A widely shared claim puts the number of formal deportations since January 20, 2025 at roughly 900,000. Multiple independent sources — including official government data, the Associated Press, Reuters, and academic researchers — find no evidence to support that figure. The real number is in the tens of thousands.

ICE's own data shows approximately 32,000 arrests in the first 100 days of the Trump administration through late April 2025. Formal deportations — the legal removals the claim refers to — are a subset of arrests, meaning the actual removal count is lower still. TRAC at Syracuse University, which tracks ICE data independently, puts cumulative formal deportations in the same range: tens of thousands, not hundreds of thousands.

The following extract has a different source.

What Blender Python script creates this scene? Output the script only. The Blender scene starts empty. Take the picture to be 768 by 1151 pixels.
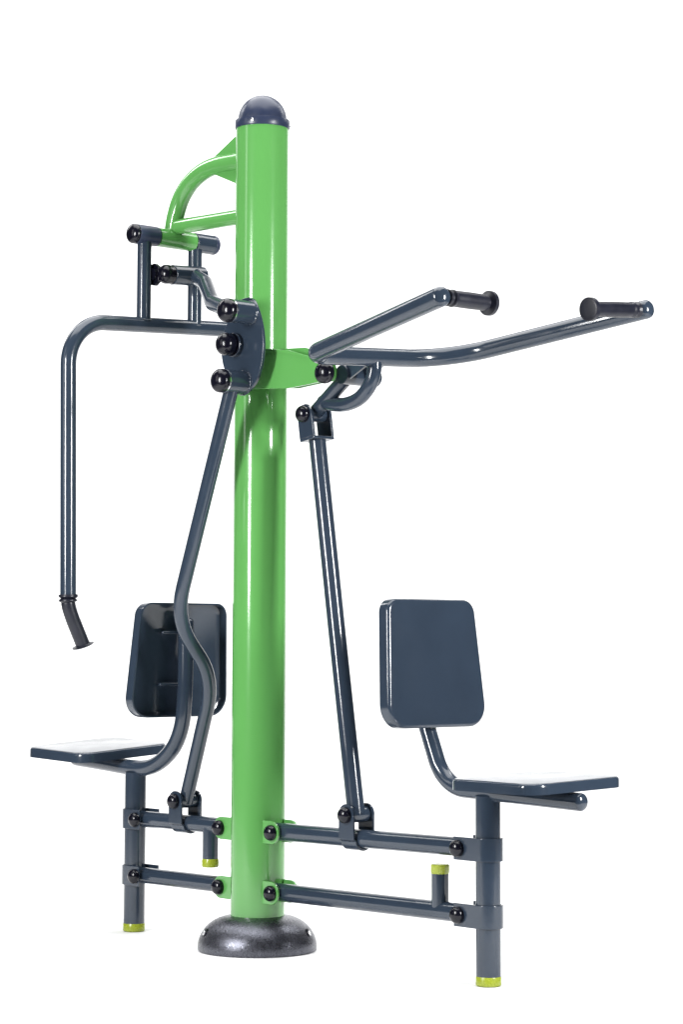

The 900,000 figure isn't just inflated — it breaks the laws of arithmetic. The Migration Policy Institute points out that the all-time U.S. record for deportations in a single fiscal year is roughly 400,000, set in FY2012. Reaching 900,000 in a few months would require deporting people at more than double the fastest pace ever recorded, sustained without pause. The legal system, available flights, detention capacity, and staffing make that impossible.

The most charitable reading of the claim is that someone conflated different enforcement categories — arrests, border encounters, voluntary returns, or expedited removals — with formal legal deportations. These are meaningfully different things. An arrest is not a deportation. A voluntary return is not a formal removal. Mixing them inflates numbers dramatically and misleads people about what is actually happening.

This kind of misinformation is worth watching for precisely because immigration is a high-stakes topic where both sides have strong incentives to exaggerate. When a number sounds dramatic, check whether it comes from an official government source, has been verified by an independent outlet, and is being compared honestly to historical context. In this case, every one of those checks fails.

Sources

  • U.S. Department of Homeland Security / ICE Official Data

    ICE reported approximately 32,000 arrests in the first 100 days of the Trump administration (through late April 2025), with actual formal removals (deportations) being a subset of that figure and far below 900,000.

  • Associated Press Fact Check

    Reporting confirmed that while the administration ramped up enforcement significantly, total formal deportations since January 20, 2025 numbered in the tens of thousands, not hundreds of thousands.

  • Migration Policy Institute

    MPI analysis noted that even at historically high removal rates, the U.S. has never approached 900,000 formal deportations in a single year; the annual record is roughly 400,000 (FY2012), making 900,000 in a few months implausible.

  • Reuters Fact Check

    Reuters found no credible government or independent source supporting a figure near 900,000 deportations since January 20, 2025, calling such claims unsupported by available data.

  • Transactional Records Access Clearinghouse (TRAC), Syracuse University

    TRAC immigration data tracking ICE removals showed cumulative formal deportations in the first several months of 2025 in the range of tens of thousands, consistent with an elevated but not record-shattering pace.